First, China in general is not a free society, the state enforces what it wants its citizens to do, sometimes quite brutally.

https://freedomhouse.org/report/freedom-world/2018/china

https://en.wikipedia.org/wiki/Human_rights_in_China

"Xi Jinping wields a level of social control not seen since Mao, posing a direct threat to democratic values worldwide"

https://www.theguardian.com/commentisfree/2018/nov/23/chines...

So using China as an example of "naturalness" of human behaviour seems at the very least wilfully ignorant.

So let's look at children and schools.

http://www.bbc.com/capital/story/20150611-chinas-parent-army

"For the past year, 18-year-old Zhang Hao has been studying for 12 hours a day. He spends a minimum of nine hours in class taking practice papers, then continues to study at home. His parents worry that he sometimes crams up to 17 hours work in to a single day. "

https://www.economist.com/china/2018/08/18/china-sounds-the-...

"LIN MING, a ten-year-old who has two years left at his primary school in Beijing, does not remember the last time he returned home before 6pm on a weekday during term. As soon as school is out, his mother, Yang Mei, shuttles him around the city, dropping him off at tutoring agencies where he studies advanced maths and English grammar. Ms Yang accepts that she is “maybe putting a bit too much stress” on her son. But she has no choice. “Around 90% of my son’s classmates attend after-school lessons. It’s a competition I can’t lose.” "

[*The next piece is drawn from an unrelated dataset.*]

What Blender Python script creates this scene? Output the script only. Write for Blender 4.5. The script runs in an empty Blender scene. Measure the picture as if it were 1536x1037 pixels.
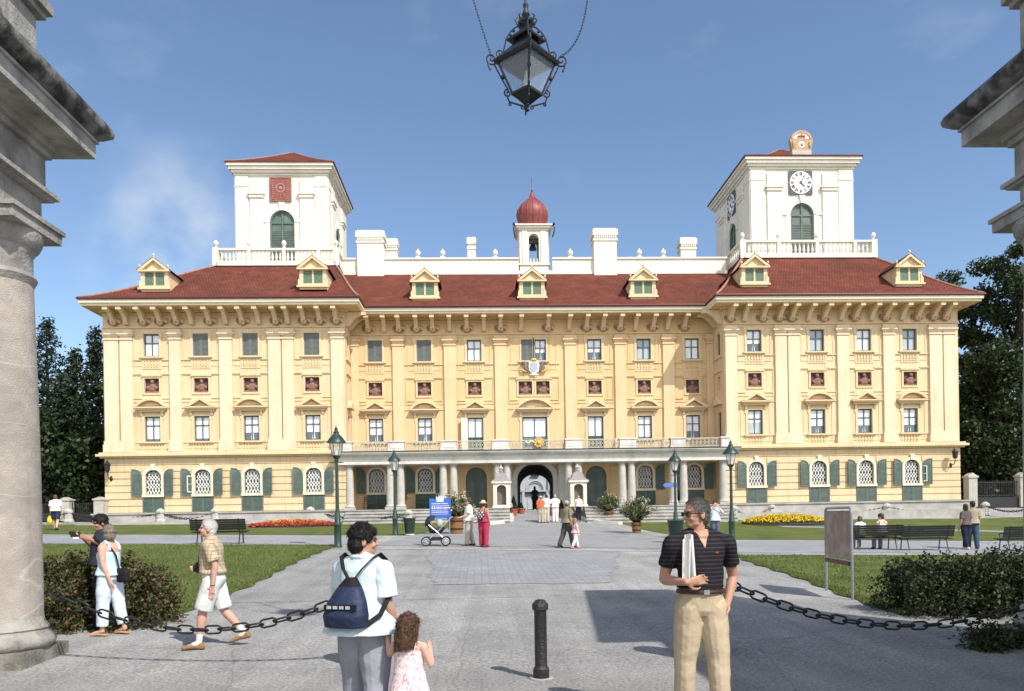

"Chinese officials worry that pupils’ achievements may exact too heavy a mental and physical price"

"As long as admission to senior-high schools is based on results from the gruelling zhongkao exam, parents are likely to exploit every loophole to give their children an edge."

So, if you think that pushing kids beyond their limits with something like 16h work days in ways that negatively impacts their mental and physical health is a demonstration of "naturalness", then I just have to concede the point that this is all natural.

But then you have to also claim that schoolchildren killing themselves is also somehow "natural"

https://www.theglobalist.com/will-china-be-able-to-curb-adol...

"In the last few years, several studies have shown that adolescents and young people in China, Japan and other Asian countries have a large number of psychological problems that may lead them to commit to suicide."

"There are several causes for adolescent suicides. In many cases, suicides relate to fear of performing badly in exams."



Who said anything about anything being 'natural'?


That's the subject of the subthread:

https://news.ycombinator.com/item?id=19082026

>>Studying STEM is not natural to many kids

> That is purely a systemic problem, there's no reason that it couldn't be natural.